For more information on NCMI, see Law Companion Ruling LCR 2019/D2: Non-concessional MIT income.

Business Income

Primary production

A – Non-concessional MIT income (NCMI)

Show at A the total NCMI amount in relation to primary production income, for example, income attributable to agricultural land held for rent.

B – Excluded from NCMI

Show at B the total Excluded from NCMI amount in relation to primary production income, that is, income from transitional arrangements or approved economic infrastructure facilities.

Amounts shown at A and B must be shown at item 5G Primary production - Other business income.

Non-primary production

C – Non-concessional MIT income (NCMI)

Show at C, the total NCMI amount in relation to non-primary production income, that is, cross staple income, trading trust income and residential housing income.

D – Excluded from NCMI

Show at D the total Excluded from NCMI amount in relation to non-primary production income, that is, income from transitional arrangements or approved economic infrastructure facilities.

Amounts shown at C and D must be shown at item 5H Non-primary production - Other business income.

Partnership and trusts

Primary production

E – Non-concessional MIT income (NCMI)

Show at E the total NCMI amount distributed from partnerships categorised as primary production income.

F – Excluded from NCMI

Show at F the total Excluded from NCMI amount distributed from partnerships categorised as primary production income.

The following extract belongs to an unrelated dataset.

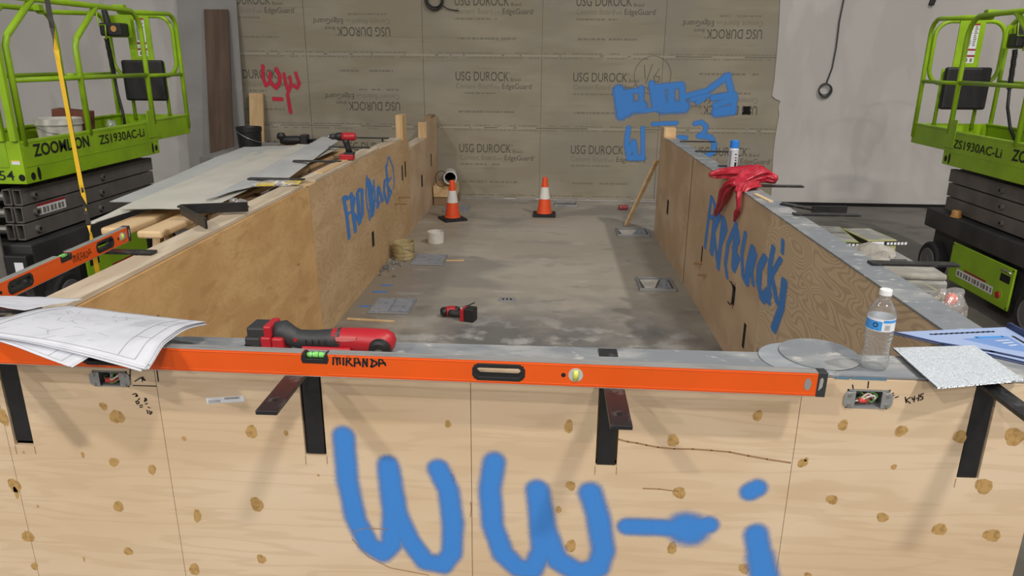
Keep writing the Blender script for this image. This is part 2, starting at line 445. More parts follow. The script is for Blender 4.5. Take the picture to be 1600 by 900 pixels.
M['hole'] = plain('dark_recess', (.004, .004, .004), .9)
M['carton'] = layered('printed_carton', (.36, .34, .16), [((.20, .26, .08), (1, 1, 10), 3, 3, .5, .56, .8), ((.42, .27, .10), (1, 1, 6), 2, 3, .55, .6, .8)], rough=.6)
M['dust_bag'] = layered('dusty_paper_sack', (.27, .26, .23), [((.40, .39, .36), (1, 1, 1), 9, 7, .45, .65, .8)], rough=.9)
M['dust_case'] = layered('dusty_grey_case', (.20, .20, .19), [((.33, .325, .305), (1, 1, 1), 7, 7, .45, .65, .8)], rough=.8)
M['terracotta'] = plain('rust_brown_carton', (.16, .05, .03), .8)
M['chip'] = plain('pale_wood_shim', (.68, .50, .30), .7)
M['can_red'] = plain('dented_red_can', (.33, .06, .06), .45)
M['cap_white'] = plain('white_cap_plastic', (.80, .81, .83), .4)
def glitter():
    m, N, L, P = newmat('silver_glitter_laminate')
    tc = N.new('ShaderNodeTexCoord')
    v = N.new('ShaderNodeTexVoronoi'); v.inputs['Scale'].default_value = 420
    L.new(tc.outputs['Object'], v.inputs['Vector'])
    cr = N.new('ShaderNodeMapRange'); cr.inputs[3].default_value = .62; cr.inputs[4].default_value = .90
    sp = N.new('ShaderNodeSeparateColor'); L.new(v.outputs['Color'], sp.inputs[0])
    L.new(sp.outputs[0], cr.inputs[0])
    cb = N.new('ShaderNodeCombineColor')
    for i, w in enumerate((.90, .98, 1.08)):
        mu = N.new('ShaderNodeMath'); mu.operation = 'MULTIPLY'; mu.inputs[1].default_value = w
        L.new(cr.outputs[0], mu.inputs[0]); L.new(mu.outputs[0], cb.inputs[i])
    L.new(cb.outputs[0], P.inputs['Base Color'])
    P.inputs['Roughness'].default_value = .35; P.inputs['Metallic'].default_value = .25
    nm = N.new('ShaderNodeVectorMath'); nm.operation = 'MULTIPLY_ADD'
    nm.inputs[1].default_value = (.5, .5, 0); nm.inputs[2].default_value = (-.25, -.25, 1)
    L.new(v.outputs['Color'], nm.inputs[0])
    no = N.new('ShaderNodeVectorMath'); no.operation = 'NORMALIZE'; L.new(nm.outputs[0], no.inputs[0])
    L.new(no.outputs[0], P.inputs['Normal'])
    return m
M['glitter'] = glitter()

# ------------------------------------------------------------------ lettering
def lettering(name, items, mat, parent, mtx):
    """items: (text, a0, b0, width or None, cap height, bold, flipped); laid in the a,b plane of mtx; one mesh"""
    bm = bmesh.new()
    for (txt, a0, b0, wid, cap, bold, flip) in items:
        cu = bpy.data.curves.new('lettering', 'FONT'); cu.body = txt; cu.size = 1.0; cu.offset = bold
        cu.resolution_u = 3
        to = bpy.data.objects.new('lettering', cu); COL.objects.link(to)
        dg = bpy.context.evaluated_depsgraph_get(); dg.update()
        me = bpy.data.meshes.new_from_object(to.evaluated_get(dg))
        bpy.data.objects.remove(to); bpy.data.curves.remove(cu)
        xs = [v.co.x for v in me.vertices]
        x0, x1 = min(xs), max(xs)
        sy = cap/.70
        sx = sy if wid is None else wid/(x1-x0)
        t = Matrix.Translation((-x0, 0, 0)); s = Matrix.Diagonal((sx, sy, 1, 1))
        q = Matrix.Rotation(math.pi, 4, 'Z') if flip else Matrix.Identity(4)
        me.transform(mtx @ Matrix.Translation((a0, b0, 0)) @ q @ s @ t)
        bm.from_mesh(me); bpy.data.meshes.remove(me)
    me = bpy.data.meshes.new(name); bm.to_mesh(me); bm.free(); me.materials.append(mat)
    o = bpy.data.objects.new(name, me); COL.objects.link(o); o.parent = parent
    return o
def plane_y(y): return Matrix(((1, 0, 0, 0), (0, 0, -1, y), (0, 1, 0, 0), (0, 0, 0, 1)))      # seen from -y
def plane_px(x): return Matrix(((0, 0, 1, x), (1, 0, 0, 0), (0, 1, 0, 0), (0, 0, 0, 1)))      # seen from +x
def plane_nx(x): return Matrix(((0, 0, -1, x), (-1, 0, 0, 0), (0, 1, 0, 0), (0, 0, 0, 1)))    # seen from -x

def spray(name, strokes, cell, f, mat, parent, k=1.0, soft=1.35):
    """one-layer decal whose 'cov' attribute falls off away from the strokes; k scales the first axis"""
    segs = []
    for P, w in strokes:
        for a, b in zip(P, P[1:]): segs.append((a[0]*k, a[1], b[0]*k, b[1], w/2))
    S = np.array(segs); mw = S[:, 4].max()*soft*1.1
    x0, x1 = min(S[:, 0].min(), S[:, 2].min())-mw, max(S[:, 0].max(), S[:, 2].max())+mw
    z0, z1 = min(S[:, 1].min(), S[:, 3].min())-mw, max(S[:, 1].max(), S[:, 3].max())+mw
    nx = int((x1-x0)/cell)+2; nz = int((z1-z0)/cell)+2
    X, Z = np.meshgrid(x0+np.arange(nx)*cell, z0+np.arange(nz)*cell, indexing='ij')
    C = np.zeros_like(X)
    for ax, az, bx, bz, r in S:
        dx, dz = bx-ax, bz-az; l2 = dx*dx+dz*dz+1e-12
        t = np.clip(((X-ax)*dx+(Z-az)*dz)/l2, 0, 1)
        d = np.hypot(X-ax-t*dx, Z-az-t*dz)
        C = np.maximum(C, np.clip((soft-d/r)/(soft-.5), 0, 1))
    use = np.zeros_like(C, bool)
    q = (C[:-1, :-1] > 0) | (C[1:, :-1] > 0) | (C[:-1, 1:] > 0) | (C[1:, 1:] > 0)
    idx = -np.ones(C.shape, int); verts = []; cov = []; faces = []
    def vid(i, j):
        if idx[i, j] < 0:
            idx[i, j] = len(verts); verts.append(f(X[i, j]/k, Z[i, j])); cov.append(float(C[i, j]))
        return int(idx[i, j])
    for i, j in zip(*np.nonzero(q)):
        faces.append((vid(i, j), vid(i+1, j), vid(i+1, j+1), vid(i, j+1)))
    me = bpy.data.meshes.new(name); me.from_pydata(verts, [], faces); me.update()
    at = me.attributes.new('cov', 'FLOAT', 'POINT'); at.data.foreach_set('value', cov)
    me.materials.append(mat)
    o = bpy.data.objects.new(name, me); COL.objects.link(o); o.parent = parent
    return o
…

Amounts shown at E and F must be shown at item 8A Distribution from partnerships.

G – Non-concessional MIT income (NCMI)

Show at G the total NCMI amount distributed from a trust categorised as primary production income.

H – Excluded from NCMI

Show at H the total Excluded from NCMI amount distributed from trusts categorised as primary production income.

Amounts shown at G and H must be shown at item 8Z Share of net income from trusts.

Non-primary production

I – Non-concessional MIT income (NCMI)

Show at I, the total NCMI amount distributed from partnerships categorised as non-primary production.

J – Excluded from NCMI

Show at J the total Excluded from NCMI amount distributed from partnerships categorised as non-primary production.

Amounts shown at I and J must be shown at item 8B Distribution from partnerships, less foreign income.

K – Non-concessional MIT income (NCMI)

Show at K the total NCMI amount distributed from trusts categorised as non-primary production.

L – Excluded from NCMI

Show at L the total Excluded from NCMI amount distributed from trusts categorised as non-primary production.

Amounts shown at K and L must be shown at item 8R Share of net income from trusts, less capital gains, foreign income and franked distributions.

Capital Gains

X – Non-concessional MIT income (NCMI)

Show at X the aggregate amount of all capital gains which are included in the assessable income of a MIT as NCMI.

Z – Excluded from NCMI

Show at Z the aggregate amount of all capital gains categorised as Excluded from NCMI.

The amounts shown at X and Z must be included in the calculation of the amount at 21A Net capital gain.